The World Bank has advised the federal government not to reverse the ongoing economic reforms. According to the World Bank, rolling back these changes could lead to negative consequences for Nigeria’s economy.

One of the key reforms, the removal of fuel subsidies, along with the end of multiple exchange rate systems, were policies introduced by the new administration on its very first day in office.

While the government has consistently supported these changes, many Nigerians have raised concerns about the hardships they’ve brought, especially on the cost of living.

For instance, the price of fuel, which was N198 before the subsidy was removed, has now surged to over N1,000 per liter. Likewise, the naira, which was traded at less than N600 to one US dollar, now stands above N1,700 in the parallel market.

Speaking at the launch of the Nigeria Development Update (NDU) report in Abuja, Dr. Ndiame Diop, the World Bank’s Country Director for Nigeria, emphasized that although these reforms are causing difficulties, they are essential for the country’s future stability.
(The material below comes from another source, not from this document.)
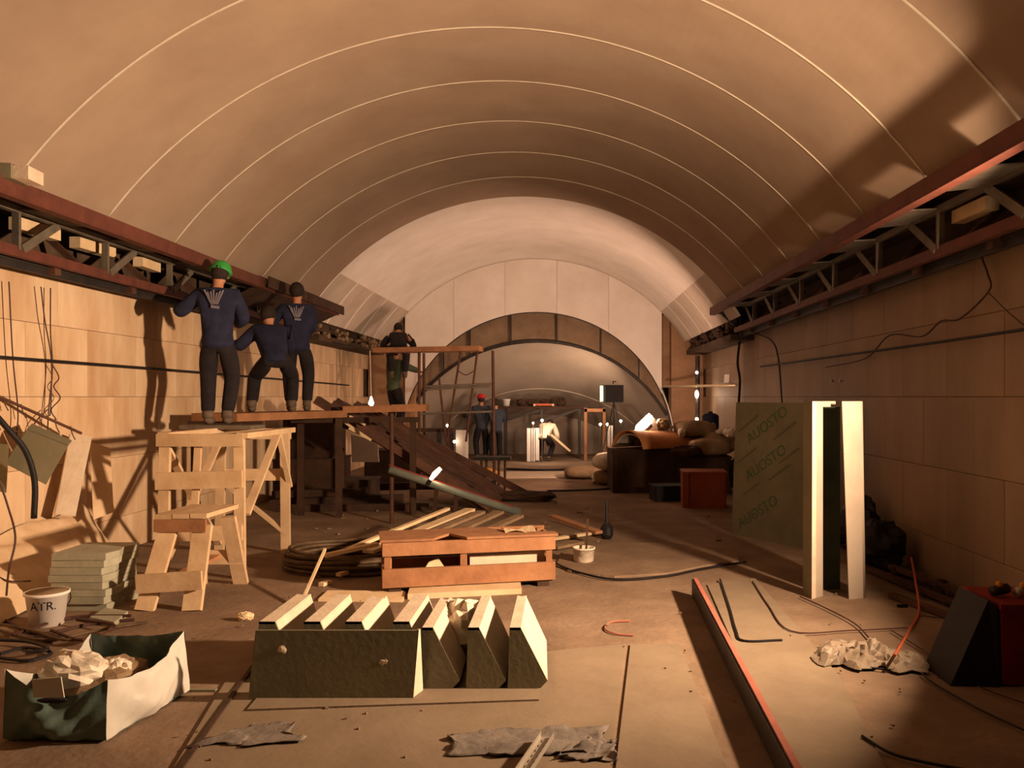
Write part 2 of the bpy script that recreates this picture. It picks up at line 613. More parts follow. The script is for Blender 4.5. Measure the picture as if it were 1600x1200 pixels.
# wall-top ledges beyond the cornice, and soffit over the recess
for side, s in (('left', -1), ('right', 1)):
    mb = MB()
    X = lambda dx: CX + s * dx
    mb.box((X(3.72), (14.2 + DEND) / 2, 2.62), (0.42, DEND - 14.2, 0.10))
    mb.box((X(3.66), (14.2 + DEND) / 2, 2.86), (0.10, DEND - 14.2, 0.22))
    tn = 'trim_2' if s < 0 else 'trim_3'
    struct(tn, mb, m_backing)
    # recess back, behind the truss
    q = MB()
    q.prism([(X(3.31), -1.5, 3.17), (X(3.96), -1.5, 3.10), (X(3.96), -1.5, 3.35), (X(3.31), -1.5, 3.35)], (0, DEND + 1.5, 0))
    struct('trim_4' if s < 0 else 'trim_5', q, m_backing)


# ---------------------------------------------------------------- cornice trusses
def cornice(s, lab):
    X = lambda dx: CX + s * dx
    d0, d1 = 2.2, 14.1
    t = thing('cornice_truss', lab, 'steel truss', (X(3.6), 8, 2.65))
    mb = MB()
    mb.beam((X(3.15), d0, 3.05), (X(3.15), d1, 3.05), 0.025, 0.11)
    mb.beam((X(3.185), d0, 2.99), (X(3.185), d1, 2.99), 0.09, 0.02)
    part('top_rail', mb, m_steelR, t)
    part('mid_rail', MB().beam((X(3.58), d0, 2.725), (X(3.58), d1, 2.725), 0.06, 0.08), m_steelR, t)
    part('bottom_channel', MB().beam((X(3.78), d0, 2.70), (X(3.78), d1, 2.70), 0.20, 0.05).beam((X(3.70), d0, 2.665), (X(3.70), d1, 2.665), 0.02, 0.09), m_steelD, t)
    part('inner_purlin', MB().beam((X(3.56), d0, 3.045), (X(3.56), d1, 3.045), 0.05, 0.05), m_steelG, t)
    d = 2.68
    while d < d1 - 0.2:
        part('upright', MB().beam((X(3.57), d, 2.74), (X(3.57), d, 3.03), 0.055, 0.03, (0, 1, 0)), m_steelG, t)
        part('brace', MB().beam((X(3.55), d + 0.50, 3.03), (X(3.55), d + 0.04, 2.75), 0.02, 0.07), m_steelG, t)
        part('gusset', MB().prism([(X(3.20), d - 0.05, 3.03), (X(3.20), d + 0.62, 3.03), (X(3.56), d + 0.55, 3.055), (X(3.56), d - 0.02, 3.055)], (0, 0, -0.012)), m_steelG, t)
        part('clip', MB().box((X(3.66), d + 0.62, 2.69), (0.07, 0.09, 0.12)), m_rust, t)
        part('cross_bar', MB().beam((X(3.6), d + 0.85, 2.76), (X(3.86), d + 0.85, 3.0), 0.05, 0.05), m_rust, t)
        d += 1.25
    part('end_bar', MB().beam((X(3.15), d1, 3.04), (X(3.75), d1, 2.98), 0.06, 0.05), m_steelD, t)
    part('end_brace', MB().beam((X(3.36), d1, 3.0), (X(3.74), d1, 2.66), 0.05, 0.05, (0, 1, 0)), m_steelD, t)
    part('end_post', MB().beam((X(3.68), d1, 3.0), (X(3.68), d1, 2.55), 0.06, 0.05, (0, 1, 0)), m_steelD, t)
    return t


cornice(-1, 'rust red and grey steel cornice truss above the brightly lit stone wall')
cornice(1, 'rust red and grey steel cornice truss above the shadowed stone wall')
# pale bricks and blocks lying in the recess
for i, (d, s, L) in enumerate([(6.9, -1, 0.5), (7.75, -1, 0.55), (8.75, -1, 0.42), (6.2, 1, 0.5)]):
    x = CX + s * 3.72
    solo('pale_block', MB().box((x, d, 2.99), (0.10, L, 0.10), rz=R.uniform(-.05, .05)), m_woodP,
         ['pale wood block in the bright-side truss, second bay from the frame edge', 'pale wood block in the bright-side truss, longest and mid-bay',
          'pale wood block in the bright-side truss, just before the worker in green helmet', 'pale wood block inside the truss over the shadowed wall'][i], 'block')
solo('green_block', MB().box((-3.82, 5.72, 3.13), (0.16, 0.22, 0.10), rz=0.1).box((-3.69, 5.74, 3.125), (0.10, 0.20, 0.09), rz=0.1, mi=1), [m_green, m_core],
     'green and white plasterboard offcut lying on the truss top rail', 'offcut')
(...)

Dr. Diop warned that going back on these reforms would be harmful and could cause major setbacks for Nigeria’s progress.

Similarly, the Minister of Finance and Coordinating Minister of the Economy, Mr. Wale Edun, expressed the government’s determination to maintain these reforms, stressing that abandoning them would waste all efforts made so far.

Edun explained that the focus of the government is on fighting inflation and attracting investments into critical sectors such as industry, which would create jobs for Nigerians. He added that large investments are expected in the near future.

This isn’t the first time the World Bank has called on Nigeria to stick to its reforms. At the Nigerian Economic Summit (NES30) last week, the World Bank’s Senior Vice President and Chief Economist, Mr. Indermit Gill, also urged the government to continue with the ongoing changes despite the hardship they are causing.

However, not everyone agrees. The Country Director of ActionAid Nigeria, Andrew Mamedu, criticized the comments from the World Bank, calling them insensitive to the struggles that Nigerians are facing.